**EXERCISE GOAL:** Give only the number of lines that contain the word "Write".

>>>

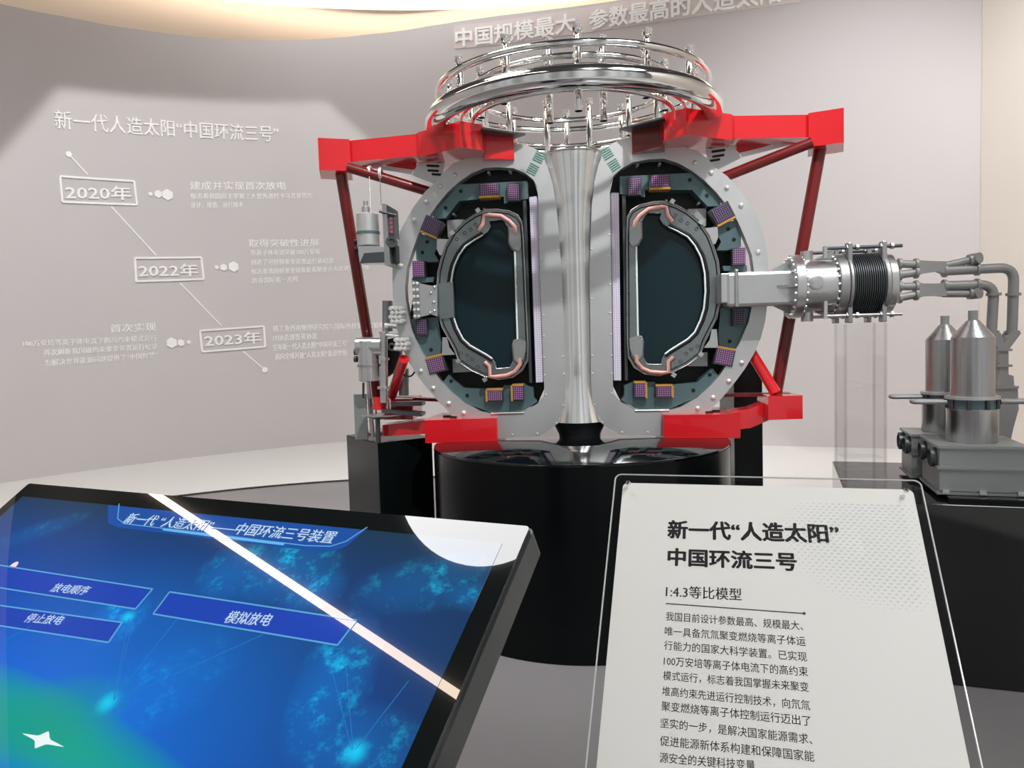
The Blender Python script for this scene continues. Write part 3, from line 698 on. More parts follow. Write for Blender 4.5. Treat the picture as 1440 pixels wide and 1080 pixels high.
# ------------------------------------------------------------------ neutral beam line on the right
YT = -.02; ZA = 1.452
NB = thing('beam_line', 'grey horizontal beam line with bellows reaching right from the reactor model', 'beam line', (.95, YT, 1.3))
bm = bm_new(); box(bm, (.665, YT, 1.455), (.055, .12, .130), bev=.004); obj('duct_stub', bm, M['silver'], NB)
bm = bm_new(); box(bm, (.81, YT, 1.447), (.30, .13, .152), bev=.014); obj('square_duct', bm, M['silver'], NB)
bm = bm_new(); box(bm, (.703, YT, 1.452), (.016, .15, .165), bev=.004); obj('duct_collar', bm, M['steel2'], NB)
X = lambda h: V((h, YT, ZA))
def disc(name, x0, x1, r, m, parent, n=48):
    bm = bm_new(); lathe(bm, [(r-.003, x0), (r, x0+.003), (r, x1-.003), (r-.003, x1)], (0, YT, ZA), (1, 0, 0), n); return obj(name, bm, m, parent, 40)
def bolts(parent, x, r, n, s=.006, l=.008, dirx=-1):
    for k in range(n):
        a_ = 2*PI*k/n
        bm = bm_new(); lathe(bm, [(s, 0), (s, l), (0, l)], (x, YT+r*math.cos(a_), ZA+r*math.sin(a_)), (dirx, 0, 0), 6, cap=False); obj('bolt', bm, M['bolt'], parent)
d1 = disc('flange', .944, .985, .141, M['silver'], NB); bolts(d1, .944, .128, 24)
bolts(d1, .985, .128, 24, dirx=1)
disc('drum', .985, 1.1249, .118, M['silver'], NB)
d2 = disc('flange', 1.1249, 1.1641, .138, M['steel2'], NB); bolts(d2, 1.1249, .126, 24)
bm = bm_new(); prof = []
N = 15
for i in range(N):
    x = 1.1815+.13*i/N; w = .13/N
    prof += [(.118, x), (.136, x+w*.25), (.136, x+w*.6), (.118, x+w*.9)]
lathe(bm, prof, (0, YT, ZA), (1, 0, 0), 56); obj('bellows', bm, M['dkgrey'], NB, 25)
for x in (1.1649, 1.3059):
    bm = bm_new(); 
    box(bm, (x+.009, YT-.075, ZA+.005), (.02, .05, .345), bev=.005); box(bm, (x+.009, YT+.10, ZA+.005), (.02, .05, .345), bev=.005)
    obj('clamp_bar', bm, M['steel2'], NB)
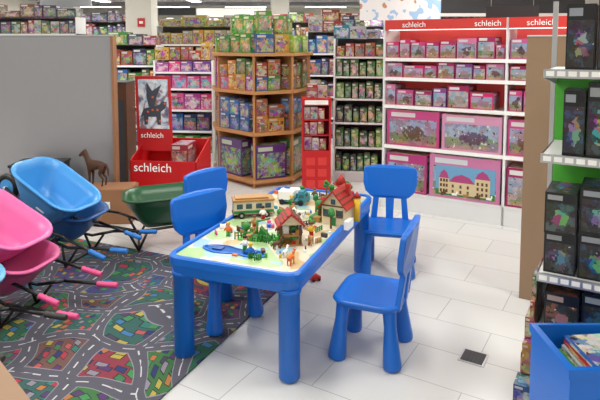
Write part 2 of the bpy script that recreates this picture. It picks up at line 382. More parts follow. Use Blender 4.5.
m.bridge(A,B,M_blue);m.bridge(B,C,M_blue,False);m.bridge(C,D,M_navy);m.face(D,M_wat);m.face(A[::-1],M_blue)
m.bx(.09,.0,.003,.06,.03,.012,M_navy); m.bx(-.09,.0,.003,.05,.04,.006,M_navy)
onT(m,'toy_water_channel',-.33,2.71,math.radians(-22))
def fig(m,x,y,cb,cl,ch,z=0):
    for s in (-1,1): m.cyl((x+s*.006,y,z),(x+s*.006,y,z+.03),.006,.006,cl,8)
    m.lathe((x,y,z+.028),[(.011,0),(.014,.01),(.011,.026),(.004,.029)],cb,10)
    for s in (-1,1): m.cyl((x+s*.013,y,z+.05),(x+s*.02,y-.006,z+.032),.004,.004,cb,6)
    m.ball((x,y,z+.066),.0105,M_skin,10); m.lathe((x,y,z+.068),[(.0115,0),(.0105,.008),(.002,.013)],ch,10)
def animal(m,x,y,rz,c,s=1.0):
    e=Vector((math.cos(rz),math.sin(rz),0)); n=Vector((-e.y,e.x,0)); o=Vector((x,y,0)); z=Vector((0,0,1))
    m.lathe(o-e*.022*s+z*.028*s,[(.004*s,0),(.010*s,.005*s),(.009*s,.022*s),(.011*s,.036*s),(.004*s,.044*s)],c,8,axis=e)
    for a in (-.014,.015):
        for b in (-.006,.006): m.cyl(o+e*a*s+n*b*s,o+e*a*s+n*b*s+z*.026*s,.0026*s,.0035*s,c,6)
    m.cyl(o+e*.018*s+z*.032*s,o+e*.030*s+z*.050*s,.006*s,.0045*s,c,8); m.cyl(o+e*.026*s+z*.052*s,o+e*.042*s+z*.045*s,.0055*s,.0035*s,c,8)
    m.cyl(o-e*.022*s+z*.032*s,o-e*.030*s+z*.016*s,.0025*s,.0015*s,M_brown,6)
cols=[M_red,M_blue,M_lgreen,M_yellow,M_pink,M_orange,M_white,M_teal,M_brown,M_leaf,M_tan,M_dgrey]
ct,st=math.cos(TROT),math.sin(TROT)
def t2w(lx,ly): return (TC[0]+ct*lx-st*ly,TC[1]+st*lx+ct*ly)
m=MB()
for lx,ly in ((-.2,-.34),(-.12,-.18),(.06,-.25),(.18,-.34),(.22,-.18),(.1,-.05),(.0,.02),(-.15,.0),(.29,.12),(-.02,.16),(-.08,.28),(.1,.38),(.24,.5),(-.02,-.5),(.05,-.58),(.0,.5)):
    x,y=t2w(lx,ly); fig(m,x,y,random.choice(cols),random.choice(cols),random.choice([M_brown,M_yellow,M_black]))
onT(m,'toy_figurines',0,0,0)
m=MB()
for lx,ly,c in ((.12,-.42,M_brown),(.20,-.50,M_white),(.26,-.30,M_tan),(-.28,.05,M_brown),(.05,.10,M_white),(-.24,.28,M_tan),(.15,-.18,M_black),(.26,-.58,M_orange),(-.06,-.36,M_tan),(.3,.45,M_brown)):
    x,y=t2w(lx,ly); animal(m,x,y,U(0,6.2),c,U(.9,1.3))
onT(m,'toy_farm_animals',0,0,0)
m=MB()
keep=[(.225,3.2,.16),(-.055,2.83,.09),(-.285,3.3,.15),(-.04,3.55,.13)]
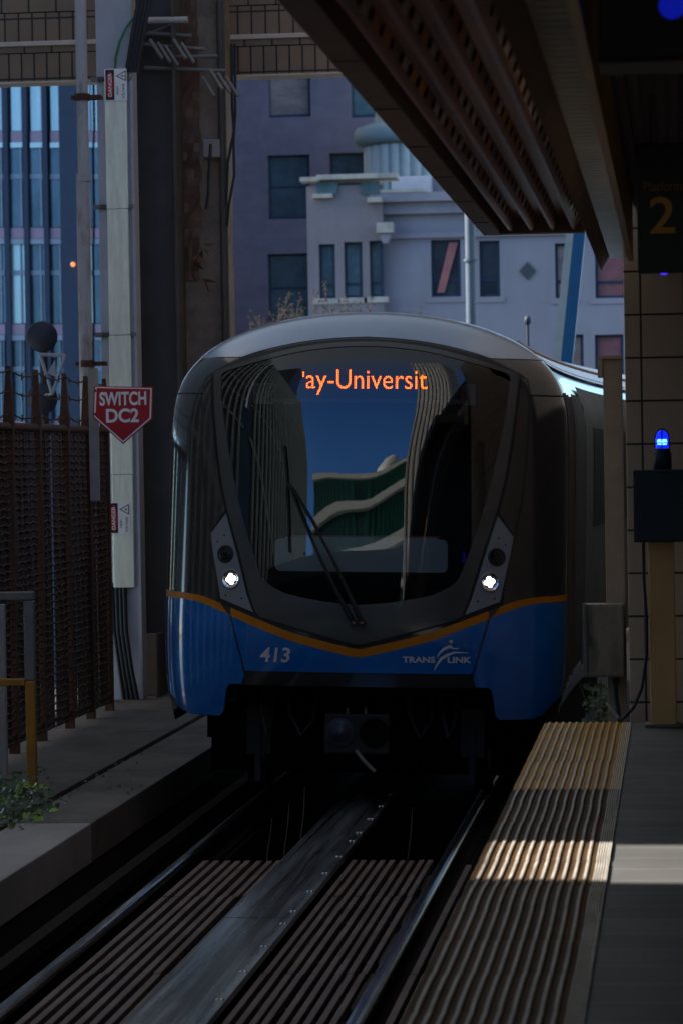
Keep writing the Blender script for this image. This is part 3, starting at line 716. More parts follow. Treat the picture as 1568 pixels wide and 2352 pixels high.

<<<

**EXPECTED OUTPUT:** 2